It's our time

Nov 12, 2013 23:54

People are slow to leave it, quick to return. And there are others who come, as they think, for a year or two, and stay a lifetime, sensing that they have found a city that is in the world, yet sufficiently on the edge of it to have a different resonance.
From Philip Larkin's foreword to A Rumoured City: New Poets from Hull

I came to Hull because there was a job for me. That was it. I had been here just once before my job interview, though like everyone else I had plenty of preconceived notions and prejudices. It's safe to say it was not high on my list of desired job locations.

I came for a contract of 9 months. I don't intend to leave.

I have fallen in love with this overlooked city. It is the punchline to too many jokes. It has the misfortune, as The Observer recently pointed out, to "sit on the world ladder between dull and hell". It sits, too, at the top and bottom of all the wrong league tables. It is isolated and insular, its own citizens too often condemning their city and themselves.

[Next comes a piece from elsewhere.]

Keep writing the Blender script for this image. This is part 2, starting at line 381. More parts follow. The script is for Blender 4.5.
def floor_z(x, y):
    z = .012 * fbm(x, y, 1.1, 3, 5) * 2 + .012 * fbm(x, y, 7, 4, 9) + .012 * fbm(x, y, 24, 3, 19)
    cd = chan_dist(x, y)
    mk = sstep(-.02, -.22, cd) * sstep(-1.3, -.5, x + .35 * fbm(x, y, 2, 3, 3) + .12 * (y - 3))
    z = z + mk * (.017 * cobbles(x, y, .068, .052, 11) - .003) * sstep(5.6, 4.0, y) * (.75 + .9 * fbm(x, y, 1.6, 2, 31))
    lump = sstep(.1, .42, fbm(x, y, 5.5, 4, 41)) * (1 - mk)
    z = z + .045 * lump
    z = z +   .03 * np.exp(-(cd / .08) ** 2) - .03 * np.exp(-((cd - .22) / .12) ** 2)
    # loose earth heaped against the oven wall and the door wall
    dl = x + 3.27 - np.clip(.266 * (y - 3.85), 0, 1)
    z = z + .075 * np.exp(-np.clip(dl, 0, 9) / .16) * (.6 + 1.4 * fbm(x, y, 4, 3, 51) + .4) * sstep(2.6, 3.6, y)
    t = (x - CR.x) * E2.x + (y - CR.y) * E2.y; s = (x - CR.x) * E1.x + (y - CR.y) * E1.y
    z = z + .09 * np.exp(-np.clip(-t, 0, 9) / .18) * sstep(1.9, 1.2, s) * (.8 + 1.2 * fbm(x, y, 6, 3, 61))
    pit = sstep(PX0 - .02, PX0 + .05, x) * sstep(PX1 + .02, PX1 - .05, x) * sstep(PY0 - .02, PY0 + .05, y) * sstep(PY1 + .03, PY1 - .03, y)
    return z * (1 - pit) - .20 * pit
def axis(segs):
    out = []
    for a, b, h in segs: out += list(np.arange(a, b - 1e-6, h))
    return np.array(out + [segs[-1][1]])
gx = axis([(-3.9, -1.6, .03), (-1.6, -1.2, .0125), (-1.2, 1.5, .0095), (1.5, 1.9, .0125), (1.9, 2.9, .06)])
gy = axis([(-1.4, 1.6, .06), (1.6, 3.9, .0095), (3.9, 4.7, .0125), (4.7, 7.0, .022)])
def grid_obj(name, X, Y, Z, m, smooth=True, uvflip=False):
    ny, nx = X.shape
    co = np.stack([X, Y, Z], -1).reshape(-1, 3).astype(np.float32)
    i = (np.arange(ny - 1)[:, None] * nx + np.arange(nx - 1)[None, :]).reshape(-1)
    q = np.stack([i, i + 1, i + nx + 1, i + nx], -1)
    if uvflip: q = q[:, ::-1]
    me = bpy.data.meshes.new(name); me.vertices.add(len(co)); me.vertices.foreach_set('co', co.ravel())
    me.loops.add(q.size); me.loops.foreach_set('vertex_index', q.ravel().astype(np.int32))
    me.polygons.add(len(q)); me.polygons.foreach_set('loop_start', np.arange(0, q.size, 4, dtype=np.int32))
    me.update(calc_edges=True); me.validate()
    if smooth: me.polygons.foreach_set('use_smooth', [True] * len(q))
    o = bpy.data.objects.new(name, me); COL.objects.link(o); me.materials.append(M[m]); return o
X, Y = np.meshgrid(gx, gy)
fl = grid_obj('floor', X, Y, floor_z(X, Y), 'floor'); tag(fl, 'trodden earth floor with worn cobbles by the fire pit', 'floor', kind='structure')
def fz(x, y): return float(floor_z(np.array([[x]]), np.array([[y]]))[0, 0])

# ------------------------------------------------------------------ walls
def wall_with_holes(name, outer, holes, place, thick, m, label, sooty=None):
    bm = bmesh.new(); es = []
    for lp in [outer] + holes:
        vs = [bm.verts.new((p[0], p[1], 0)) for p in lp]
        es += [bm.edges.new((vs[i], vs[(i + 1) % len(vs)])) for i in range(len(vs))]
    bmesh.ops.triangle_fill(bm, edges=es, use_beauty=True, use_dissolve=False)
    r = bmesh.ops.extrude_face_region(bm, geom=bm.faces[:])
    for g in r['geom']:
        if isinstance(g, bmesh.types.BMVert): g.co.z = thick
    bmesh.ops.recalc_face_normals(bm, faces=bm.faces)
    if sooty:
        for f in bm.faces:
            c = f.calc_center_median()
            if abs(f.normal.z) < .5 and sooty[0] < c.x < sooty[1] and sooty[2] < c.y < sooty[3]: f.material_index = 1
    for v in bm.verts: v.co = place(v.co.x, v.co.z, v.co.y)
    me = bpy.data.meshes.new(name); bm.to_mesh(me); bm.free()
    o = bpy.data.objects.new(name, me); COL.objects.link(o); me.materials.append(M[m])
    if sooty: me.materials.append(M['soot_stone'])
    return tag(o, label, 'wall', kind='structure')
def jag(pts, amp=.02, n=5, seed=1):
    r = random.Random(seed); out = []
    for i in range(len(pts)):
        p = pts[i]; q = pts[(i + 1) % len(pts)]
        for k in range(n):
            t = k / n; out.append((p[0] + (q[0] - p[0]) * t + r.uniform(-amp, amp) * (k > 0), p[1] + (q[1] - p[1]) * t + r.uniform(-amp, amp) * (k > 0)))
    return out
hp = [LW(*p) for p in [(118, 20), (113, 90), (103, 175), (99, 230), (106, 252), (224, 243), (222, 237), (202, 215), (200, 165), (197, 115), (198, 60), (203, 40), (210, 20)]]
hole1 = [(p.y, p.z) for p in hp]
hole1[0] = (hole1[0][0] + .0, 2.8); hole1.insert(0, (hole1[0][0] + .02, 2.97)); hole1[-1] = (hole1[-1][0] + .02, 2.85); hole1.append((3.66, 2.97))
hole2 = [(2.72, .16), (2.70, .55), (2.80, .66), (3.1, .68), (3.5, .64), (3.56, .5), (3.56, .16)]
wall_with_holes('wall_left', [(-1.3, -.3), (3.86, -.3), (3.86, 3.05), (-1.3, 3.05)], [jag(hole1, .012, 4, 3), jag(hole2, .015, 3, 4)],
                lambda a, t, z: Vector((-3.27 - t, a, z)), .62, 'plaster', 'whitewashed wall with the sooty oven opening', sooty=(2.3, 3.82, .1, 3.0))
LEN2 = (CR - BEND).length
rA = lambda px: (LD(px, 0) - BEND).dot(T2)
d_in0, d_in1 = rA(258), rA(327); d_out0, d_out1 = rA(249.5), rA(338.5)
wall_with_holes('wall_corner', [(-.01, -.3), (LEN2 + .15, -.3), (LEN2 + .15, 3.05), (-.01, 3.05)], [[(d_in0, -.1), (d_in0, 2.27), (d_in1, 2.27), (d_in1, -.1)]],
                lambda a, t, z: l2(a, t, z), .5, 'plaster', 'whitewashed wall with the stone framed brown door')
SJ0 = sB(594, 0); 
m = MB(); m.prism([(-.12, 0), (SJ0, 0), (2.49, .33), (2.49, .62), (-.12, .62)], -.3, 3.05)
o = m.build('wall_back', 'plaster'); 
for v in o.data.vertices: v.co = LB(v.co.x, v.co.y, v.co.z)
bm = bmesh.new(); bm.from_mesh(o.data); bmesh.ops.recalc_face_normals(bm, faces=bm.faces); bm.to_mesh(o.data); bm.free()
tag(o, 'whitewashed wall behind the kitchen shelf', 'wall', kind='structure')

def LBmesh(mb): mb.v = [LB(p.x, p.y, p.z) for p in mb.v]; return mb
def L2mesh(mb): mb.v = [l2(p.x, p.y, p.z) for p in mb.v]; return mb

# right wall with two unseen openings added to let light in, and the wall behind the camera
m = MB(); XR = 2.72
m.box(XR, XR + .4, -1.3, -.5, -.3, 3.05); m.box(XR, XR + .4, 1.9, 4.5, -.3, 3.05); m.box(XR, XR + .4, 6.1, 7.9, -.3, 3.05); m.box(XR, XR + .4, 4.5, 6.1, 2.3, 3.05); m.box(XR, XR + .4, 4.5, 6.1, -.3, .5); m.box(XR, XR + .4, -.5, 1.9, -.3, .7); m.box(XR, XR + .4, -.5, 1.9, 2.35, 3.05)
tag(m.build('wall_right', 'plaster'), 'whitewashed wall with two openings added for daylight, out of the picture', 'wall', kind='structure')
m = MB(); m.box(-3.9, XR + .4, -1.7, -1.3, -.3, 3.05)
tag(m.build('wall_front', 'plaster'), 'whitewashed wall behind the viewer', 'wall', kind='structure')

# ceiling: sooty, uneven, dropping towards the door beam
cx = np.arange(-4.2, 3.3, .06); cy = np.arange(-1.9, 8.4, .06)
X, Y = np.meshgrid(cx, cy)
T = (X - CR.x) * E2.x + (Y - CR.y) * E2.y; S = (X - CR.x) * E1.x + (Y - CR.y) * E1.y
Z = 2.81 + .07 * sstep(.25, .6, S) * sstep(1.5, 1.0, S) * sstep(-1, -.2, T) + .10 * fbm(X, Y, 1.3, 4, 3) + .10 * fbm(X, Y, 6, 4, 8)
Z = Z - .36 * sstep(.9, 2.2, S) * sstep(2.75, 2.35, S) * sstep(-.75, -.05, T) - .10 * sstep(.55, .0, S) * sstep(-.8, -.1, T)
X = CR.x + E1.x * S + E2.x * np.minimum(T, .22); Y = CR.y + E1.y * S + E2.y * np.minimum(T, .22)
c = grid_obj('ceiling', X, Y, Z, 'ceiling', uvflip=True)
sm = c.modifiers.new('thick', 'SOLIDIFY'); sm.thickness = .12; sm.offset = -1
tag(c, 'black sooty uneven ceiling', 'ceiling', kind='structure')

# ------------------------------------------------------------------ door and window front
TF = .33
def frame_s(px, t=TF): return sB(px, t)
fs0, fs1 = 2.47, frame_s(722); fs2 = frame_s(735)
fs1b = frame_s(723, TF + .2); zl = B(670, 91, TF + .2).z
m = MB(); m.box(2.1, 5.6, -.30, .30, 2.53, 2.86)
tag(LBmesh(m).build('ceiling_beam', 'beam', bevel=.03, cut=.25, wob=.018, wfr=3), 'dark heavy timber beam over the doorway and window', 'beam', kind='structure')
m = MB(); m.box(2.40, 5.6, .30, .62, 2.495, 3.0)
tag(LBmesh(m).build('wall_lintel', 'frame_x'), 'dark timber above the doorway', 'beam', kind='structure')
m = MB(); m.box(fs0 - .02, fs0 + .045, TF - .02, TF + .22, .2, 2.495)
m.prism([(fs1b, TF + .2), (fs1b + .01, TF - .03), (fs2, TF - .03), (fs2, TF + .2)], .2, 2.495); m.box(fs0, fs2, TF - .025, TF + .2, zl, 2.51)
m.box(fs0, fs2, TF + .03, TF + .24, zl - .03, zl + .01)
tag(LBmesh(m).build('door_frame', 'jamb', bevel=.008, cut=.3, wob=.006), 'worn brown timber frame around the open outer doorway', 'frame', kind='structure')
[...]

And yet, it is wonderful. It is tenacious, ambitious, determined. It is surprising and enchanting. It is beautiful.

It has not tended to blow its own trumpet. Past tense. Because now Hull is shouting, and it is shouting loud.

In one week we will learn if we are to be UK City of Culture 2017.

The final bid presentation opens with this film. That's the city I have come to love. That's the city I choose to call home.

I am from Loughborough. And I am from Hull. And it's our time.